PUB bosses could be landed with a £10,000 bill — for repainting the walls.

The owners of The Shakespeare Hotel in Farnworth may have to fork out thousands of pounds to remove paint from historic oak panels because of listed building rules.

Bravo Inns spent thousands of pounds on a refurbishment last June to brighten up the popular pub in Glynne Street.

The firm replaced carpets, the lighting system and seat covers as well as painting some wooden panels on the walls.

During the works, however, a customer attending a funeral reception at the pub complained to Bolton Council about the makeover.

Bolton Council immediately sent an enforcement officer to the pub and ordered workers to halt the refurbishment.

The pub is a grade II listed building, which limits the type of work that can be carried out. The pub’s licensee Peter Coates admitted the brewery did not seek the council’s permission for the work beforehand, though it has now done so retrospectively.

The bone of contention is whether the panels are made of oak and, therefore, were a fixture in the building when it was built in 1926.

Mr Coates said four or five of the panels are made from oak and the brewery is willing to remove the paint, restoring the panels back to how they were.

But he insists the remaining panels are not made of oak and therefore are not subject to rules about listed buildings.

He said: “The pub needed a refurbishment and it looks much better now.

People have said it looks really nice.

“In the six months since we’ve done the work, we’ve had hundreds if not thousands of customers and yet only one person has complained.

“It meant we had to stop the work with one room still to be finished.

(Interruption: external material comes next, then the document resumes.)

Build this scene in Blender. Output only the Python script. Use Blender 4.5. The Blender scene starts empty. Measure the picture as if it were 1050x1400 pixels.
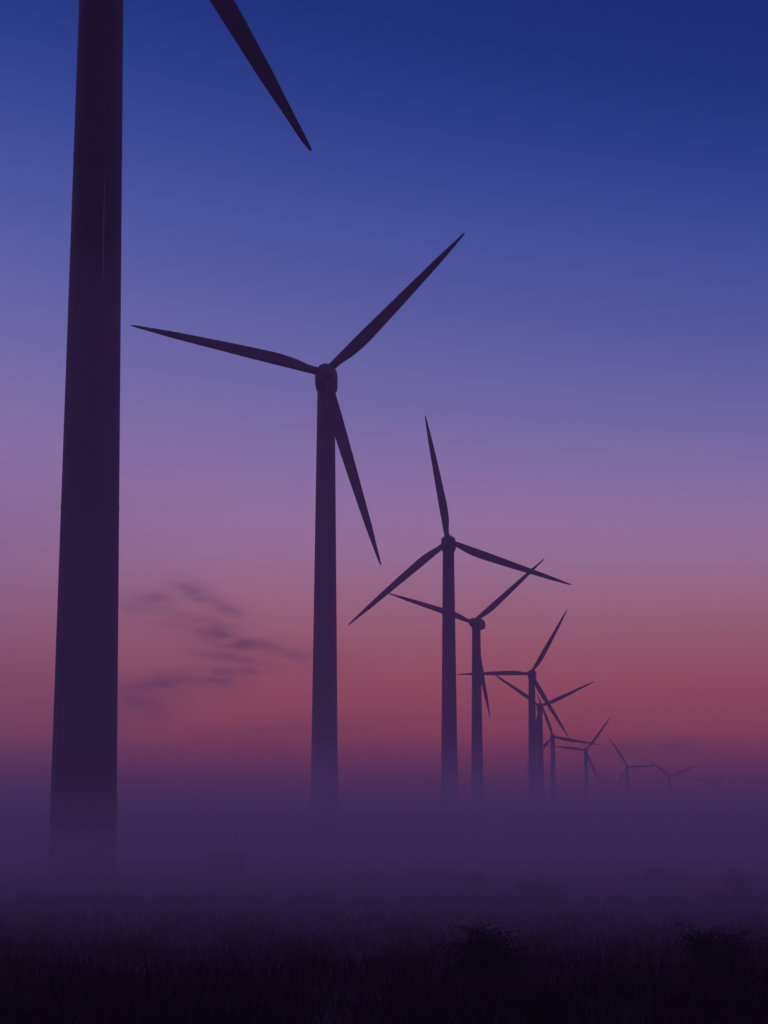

“Hopefully, our argument will be good enough for the council, or else it will cost us a minimum of £10,000 to treat the wood with a special chemical and get the paint off.

“That would be a shame.”

The pub’s fine oak panelling has earned it a mention on the Campaign for Real Ale’s website.

It says: “The layout amazingly remains intact and the spaces are fitted out with woodwork of the highest quality, making it one of the finest remaining examples of an interwar suburban pub.”

A spokesman for English Heritage, which campaigns for the preservation of historic buildings, said: “Our normal advice if we are contacted in such cases is to refer the matter to the local planning authority, which has responsibility for deciding on whether or not listed building consent for changes is needed, and if so whether or not it should be allowed.

“We were very concerned to learn of the harmthat has been caused to the wood-panelled interior of the pub and are fully supportive of the action that Bolton Council is taking.”

The council is aiming to reach a decision by March 3.

A spokesman for Bravo Inns said: “There has been a mix up in procedure and a retrospective application will be heard in March. We will comply with what is required of us.”